For a generation past there hasn’t been a better loved cyclist in France than Laurent Jalabert, “Ja Ja” to his adoring fans, a former French national road champion and until recently a National team selector, as well as television commentator. He retired from racing at the end of 2002, and when I covered the Tour that year it was very touching to see the painted slogans everywhere wishing him a happy retirement: “Merci Ja Ja—Bonne Retraite.” Now Jalabert has just withdrawn from his jobs after he was accused of having used EPO, the performance-enhancing drug beloved of Armstrong and his team. This is on the basis of a sample taken during the 1998 Tour, at a time when no satisfactory test existed for the drug, but kept frozen in a lab until later when such a test works, just as happened to Armstrong himself. 

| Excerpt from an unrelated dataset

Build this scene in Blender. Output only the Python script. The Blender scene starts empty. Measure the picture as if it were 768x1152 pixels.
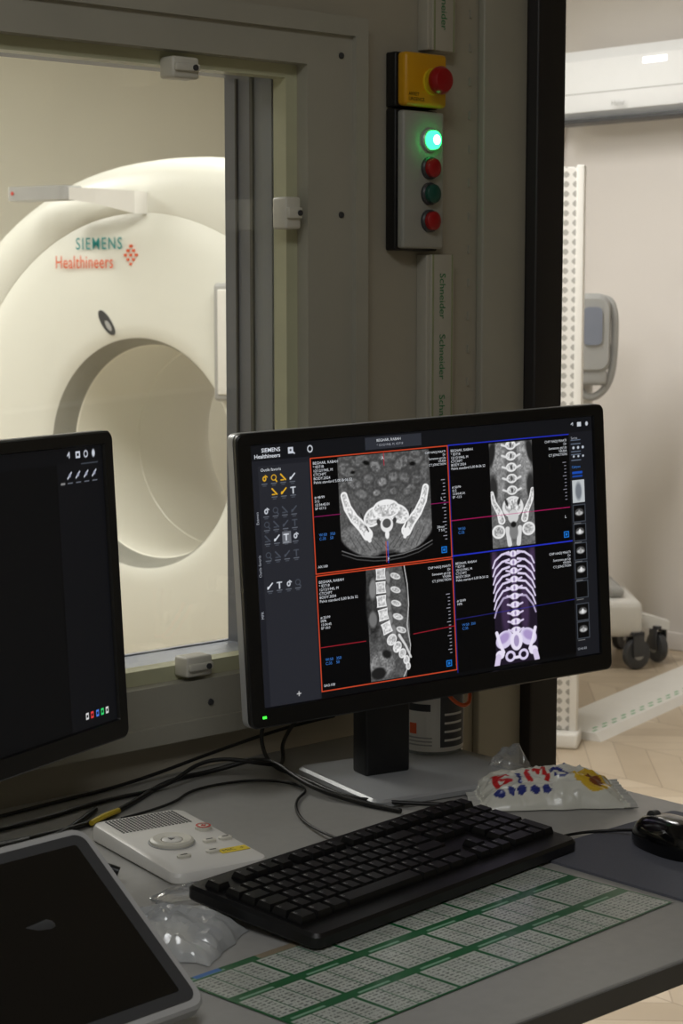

When Christian Prudhomme, the director of the Tour de France, was asked a little sarcastically this week by the Figaro whether it would be another 100 years before a French rider won once more, he replied that two years ago his answer would have been, “Not soon,” but that now he would say, “It’s still a bit early,” and that young riders like Thibaut Pinot offered more cheerful prospects. That’s what I think too, or hope, just as I hope that France can recover form her grave economic, social, and political woes. But in both cases, don’t hold your breath.